• **Objective**
Print the lines of the data, starting with the first, up to and including the line where "me = np_mesh('ribbed_tube', v, q)" appears.

• **Material provided**
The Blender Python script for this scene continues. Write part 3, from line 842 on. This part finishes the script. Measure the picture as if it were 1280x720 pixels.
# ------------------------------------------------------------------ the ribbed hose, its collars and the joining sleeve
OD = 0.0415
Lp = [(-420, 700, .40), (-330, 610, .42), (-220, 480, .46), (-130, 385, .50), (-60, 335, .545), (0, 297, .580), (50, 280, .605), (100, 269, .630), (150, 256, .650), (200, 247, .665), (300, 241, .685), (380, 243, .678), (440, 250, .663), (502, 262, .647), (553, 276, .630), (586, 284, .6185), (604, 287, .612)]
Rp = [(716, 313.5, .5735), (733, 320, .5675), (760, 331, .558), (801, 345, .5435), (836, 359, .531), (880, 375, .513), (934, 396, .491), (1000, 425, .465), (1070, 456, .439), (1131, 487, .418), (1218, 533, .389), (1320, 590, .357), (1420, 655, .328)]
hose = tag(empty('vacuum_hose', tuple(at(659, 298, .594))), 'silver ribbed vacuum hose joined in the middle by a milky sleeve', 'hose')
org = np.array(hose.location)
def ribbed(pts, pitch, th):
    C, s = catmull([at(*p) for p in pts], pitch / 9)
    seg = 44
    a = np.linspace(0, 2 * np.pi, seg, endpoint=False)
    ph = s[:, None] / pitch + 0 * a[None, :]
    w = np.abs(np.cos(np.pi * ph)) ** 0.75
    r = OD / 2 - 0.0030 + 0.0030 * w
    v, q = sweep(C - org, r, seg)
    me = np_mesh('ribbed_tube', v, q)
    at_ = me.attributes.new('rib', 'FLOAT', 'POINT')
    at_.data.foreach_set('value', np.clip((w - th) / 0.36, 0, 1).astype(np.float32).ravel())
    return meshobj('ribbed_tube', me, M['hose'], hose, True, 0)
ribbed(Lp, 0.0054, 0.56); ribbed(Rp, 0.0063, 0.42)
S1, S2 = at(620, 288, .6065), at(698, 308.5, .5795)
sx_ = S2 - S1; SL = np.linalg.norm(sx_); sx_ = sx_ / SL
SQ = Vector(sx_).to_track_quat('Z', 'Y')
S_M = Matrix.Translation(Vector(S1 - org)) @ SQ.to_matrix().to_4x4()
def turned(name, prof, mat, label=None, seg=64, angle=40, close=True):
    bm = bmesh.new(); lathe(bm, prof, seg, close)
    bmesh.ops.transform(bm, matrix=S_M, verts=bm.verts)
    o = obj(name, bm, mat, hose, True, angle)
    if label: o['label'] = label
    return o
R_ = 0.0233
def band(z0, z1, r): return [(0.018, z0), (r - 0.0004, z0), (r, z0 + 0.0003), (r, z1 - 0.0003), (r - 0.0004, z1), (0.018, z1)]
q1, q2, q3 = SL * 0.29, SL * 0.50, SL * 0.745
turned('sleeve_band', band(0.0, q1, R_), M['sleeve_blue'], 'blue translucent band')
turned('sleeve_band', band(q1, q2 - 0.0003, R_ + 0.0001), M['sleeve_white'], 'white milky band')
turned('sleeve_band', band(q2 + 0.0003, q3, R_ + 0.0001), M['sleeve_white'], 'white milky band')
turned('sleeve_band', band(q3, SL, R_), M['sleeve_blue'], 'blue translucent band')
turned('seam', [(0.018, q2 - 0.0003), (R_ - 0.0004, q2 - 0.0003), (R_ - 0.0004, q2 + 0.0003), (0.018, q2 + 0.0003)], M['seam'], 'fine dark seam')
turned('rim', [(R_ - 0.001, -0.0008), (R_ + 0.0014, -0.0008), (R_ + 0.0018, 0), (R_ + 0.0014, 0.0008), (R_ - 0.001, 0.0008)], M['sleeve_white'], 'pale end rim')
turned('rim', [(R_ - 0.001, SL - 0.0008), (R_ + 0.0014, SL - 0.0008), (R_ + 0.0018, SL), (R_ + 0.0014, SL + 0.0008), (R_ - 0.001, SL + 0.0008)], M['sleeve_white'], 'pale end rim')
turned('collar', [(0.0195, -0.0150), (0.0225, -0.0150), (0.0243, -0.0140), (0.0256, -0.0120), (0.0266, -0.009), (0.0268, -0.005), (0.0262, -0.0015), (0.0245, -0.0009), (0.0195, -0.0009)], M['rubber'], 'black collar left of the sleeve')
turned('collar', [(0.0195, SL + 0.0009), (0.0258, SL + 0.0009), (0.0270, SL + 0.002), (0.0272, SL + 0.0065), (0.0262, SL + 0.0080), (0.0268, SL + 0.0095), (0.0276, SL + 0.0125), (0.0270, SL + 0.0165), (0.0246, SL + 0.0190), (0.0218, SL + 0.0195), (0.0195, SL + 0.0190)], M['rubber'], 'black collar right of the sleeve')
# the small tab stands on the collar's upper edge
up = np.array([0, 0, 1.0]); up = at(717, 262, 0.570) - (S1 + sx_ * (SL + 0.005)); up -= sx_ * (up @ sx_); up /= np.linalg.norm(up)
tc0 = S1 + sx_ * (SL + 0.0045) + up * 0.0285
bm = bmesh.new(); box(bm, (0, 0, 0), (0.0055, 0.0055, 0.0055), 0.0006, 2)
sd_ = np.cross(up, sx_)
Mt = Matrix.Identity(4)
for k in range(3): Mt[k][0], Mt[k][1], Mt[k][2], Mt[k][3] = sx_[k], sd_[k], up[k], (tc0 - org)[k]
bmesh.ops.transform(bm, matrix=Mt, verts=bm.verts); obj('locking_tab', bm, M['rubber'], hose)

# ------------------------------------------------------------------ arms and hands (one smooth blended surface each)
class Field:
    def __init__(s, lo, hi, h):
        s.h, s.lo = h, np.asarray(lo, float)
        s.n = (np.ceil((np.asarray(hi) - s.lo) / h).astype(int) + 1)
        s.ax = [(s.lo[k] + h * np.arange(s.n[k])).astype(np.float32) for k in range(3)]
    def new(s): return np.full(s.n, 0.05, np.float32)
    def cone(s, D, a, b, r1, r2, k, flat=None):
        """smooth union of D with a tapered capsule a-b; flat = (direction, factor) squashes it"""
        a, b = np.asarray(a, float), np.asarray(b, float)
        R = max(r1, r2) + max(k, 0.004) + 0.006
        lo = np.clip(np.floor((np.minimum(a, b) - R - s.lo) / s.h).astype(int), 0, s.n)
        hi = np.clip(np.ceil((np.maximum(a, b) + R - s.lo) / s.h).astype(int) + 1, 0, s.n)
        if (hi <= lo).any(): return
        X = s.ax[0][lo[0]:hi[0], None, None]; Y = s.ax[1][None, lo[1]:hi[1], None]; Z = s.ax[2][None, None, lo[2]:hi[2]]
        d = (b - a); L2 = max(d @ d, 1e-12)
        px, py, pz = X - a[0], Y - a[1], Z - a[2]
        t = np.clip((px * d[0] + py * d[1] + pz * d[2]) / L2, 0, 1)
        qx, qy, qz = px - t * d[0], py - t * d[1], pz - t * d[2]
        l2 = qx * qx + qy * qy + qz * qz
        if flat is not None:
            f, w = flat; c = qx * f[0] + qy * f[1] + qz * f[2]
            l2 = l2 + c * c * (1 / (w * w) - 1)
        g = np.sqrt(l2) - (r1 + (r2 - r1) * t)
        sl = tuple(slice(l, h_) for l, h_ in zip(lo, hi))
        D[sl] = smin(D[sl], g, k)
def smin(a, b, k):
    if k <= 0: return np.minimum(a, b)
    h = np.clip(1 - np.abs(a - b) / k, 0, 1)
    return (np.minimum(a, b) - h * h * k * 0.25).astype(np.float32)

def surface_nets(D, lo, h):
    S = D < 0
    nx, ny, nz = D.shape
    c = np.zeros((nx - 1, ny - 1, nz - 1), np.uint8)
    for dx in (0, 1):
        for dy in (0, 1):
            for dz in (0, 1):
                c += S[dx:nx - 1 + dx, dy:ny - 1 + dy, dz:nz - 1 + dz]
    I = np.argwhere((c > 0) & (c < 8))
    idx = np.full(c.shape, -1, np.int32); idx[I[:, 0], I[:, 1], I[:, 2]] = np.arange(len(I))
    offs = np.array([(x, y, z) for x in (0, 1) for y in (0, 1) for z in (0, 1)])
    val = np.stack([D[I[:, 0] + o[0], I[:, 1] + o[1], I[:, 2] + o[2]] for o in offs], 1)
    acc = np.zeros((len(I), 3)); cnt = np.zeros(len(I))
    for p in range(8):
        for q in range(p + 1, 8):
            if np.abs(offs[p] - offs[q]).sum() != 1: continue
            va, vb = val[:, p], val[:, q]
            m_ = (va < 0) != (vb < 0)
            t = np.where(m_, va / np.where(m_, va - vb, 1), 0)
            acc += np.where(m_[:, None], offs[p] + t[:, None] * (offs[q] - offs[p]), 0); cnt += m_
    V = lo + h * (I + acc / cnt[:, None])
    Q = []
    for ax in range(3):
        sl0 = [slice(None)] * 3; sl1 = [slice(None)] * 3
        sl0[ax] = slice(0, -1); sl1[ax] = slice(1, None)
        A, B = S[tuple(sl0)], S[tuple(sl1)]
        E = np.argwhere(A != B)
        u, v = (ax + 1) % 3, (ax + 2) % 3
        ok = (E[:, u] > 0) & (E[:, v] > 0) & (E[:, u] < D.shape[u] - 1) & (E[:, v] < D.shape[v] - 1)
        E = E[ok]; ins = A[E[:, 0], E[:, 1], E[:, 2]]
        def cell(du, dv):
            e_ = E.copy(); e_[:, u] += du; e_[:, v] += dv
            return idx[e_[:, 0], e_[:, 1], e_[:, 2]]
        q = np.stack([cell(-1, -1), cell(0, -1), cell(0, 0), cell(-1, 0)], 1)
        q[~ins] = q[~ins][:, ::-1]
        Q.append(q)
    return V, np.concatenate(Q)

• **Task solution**
The Blender Python script for this scene continues. Write part 3, from line 842 on. This part finishes the script. Measure the picture as if it were 1280x720 pixels.
# ------------------------------------------------------------------ the ribbed hose, its collars and the joining sleeve
OD = 0.0415
Lp = [(-420, 700, .40), (-330, 610, .42), (-220, 480, .46), (-130, 385, .50), (-60, 335, .545), (0, 297, .580), (50, 280, .605), (100, 269, .630), (150, 256, .650), (200, 247, .665), (300, 241, .685), (380, 243, .678), (440, 250, .663), (502, 262, .647), (553, 276, .630), (586, 284, .6185), (604, 287, .612)]
Rp = [(716, 313.5, .5735), (733, 320, .5675), (760, 331, .558), (801, 345, .5435), (836, 359, .531), (880, 375, .513), (934, 396, .491), (1000, 425, .465), (1070, 456, .439), (1131, 487, .418), (1218, 533, .389), (1320, 590, .357), (1420, 655, .328)]
hose = tag(empty('vacuum_hose', tuple(at(659, 298, .594))), 'silver ribbed vacuum hose joined in the middle by a milky sleeve', 'hose')
org = np.array(hose.location)
def ribbed(pts, pitch, th):
    C, s = catmull([at(*p) for p in pts], pitch / 9)
    seg = 44
    a = np.linspace(0, 2 * np.pi, seg, endpoint=False)
    ph = s[:, None] / pitch + 0 * a[None, :]
    w = np.abs(np.cos(np.pi * ph)) ** 0.75
    r = OD / 2 - 0.0030 + 0.0030 * w
    v, q = sweep(C - org, r, seg)
    me = np_mesh('ribbed_tube', v, q)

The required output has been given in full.